Comparisons to the New England Collegiate Baseball League (NECBL) may indeed be fair, but the ABCCL makes it clear it’s not the Cape Cod League, probably the country’s most prestigious summer collegiate league.

"There you get the top players in college," Kapsales said. "We don’t consider ourselves at that level, and that’s not our goal. We can’t compete with them. They’ve been around for 50 years.

"The Cape Cod League will always be the top league around, and other top leagues will continue to be, too. We’re not trying to compete with them. We do things differently. We have a different philosophy. But we feel the program we have is very good, and every year it gets a little better."

"But when I look at the Jersey Shore, I think we should have something like Cape Cod," Sheppard said. "Of course, we have a lot of work to do, but the potential is there."

"The Jersey Shore is a resort just like Cape Cod," Bright pointed out. "So you get a lot of retirees and people coming for vacation who like baseball. Plus, a lot of our players from out of state get jobs at places like Six Flags, golf courses, restaurants and hotels, and on the boardwalk. So we have the allure of Cape Cod."

"And we have families of out-of-state players coming here every weekend or coming for a whole week to watch their sons play," Koehler added. "So our league is bringing in business, and it’s very good for the state."

The comparisons to the Cape Cod League may be a bit premature at this point, but there’s no question the ABCCL is thriving and here to stay.

"Monique definitely does a great job selling the league," Yorke said.

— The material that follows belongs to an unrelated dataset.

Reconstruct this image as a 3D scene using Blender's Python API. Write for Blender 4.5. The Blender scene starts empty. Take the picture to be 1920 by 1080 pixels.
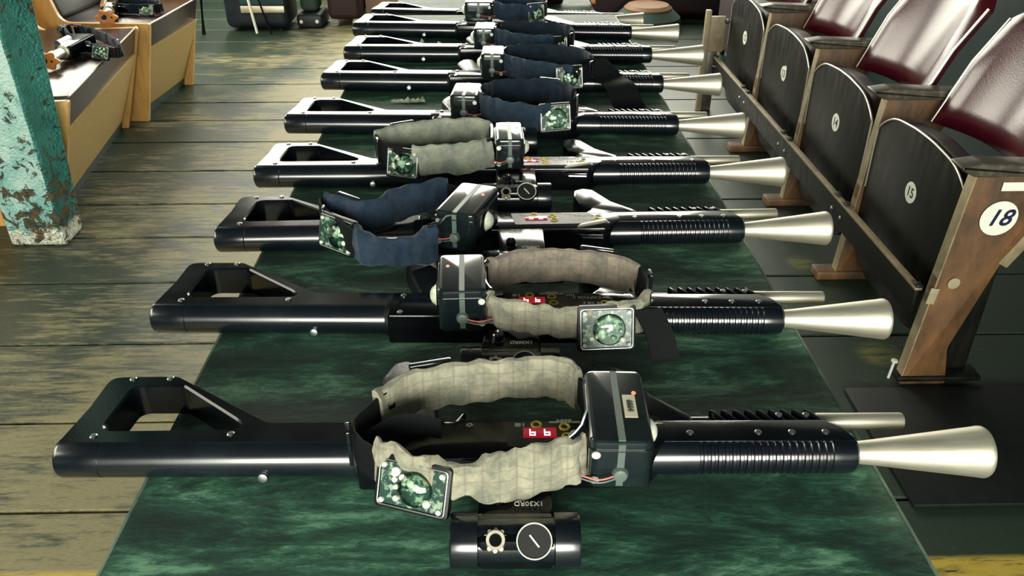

The league, however, sold itself Sunday when the annual ABCCL All-Star Game took play at the home of the Lakewood BlueClaws.

"Each year the league gets better and better," said Koehler, repeating a com­mon theme from others in the league. "The kids in our league deserve the big applause they get. They play at such a high level.

"I’m so thrilled for them and for the league. I just love baseball. It’s part of the American fabric."

She may be a league president now, but there’s no doubt Monique Koehler has never stopped being a baseball fan.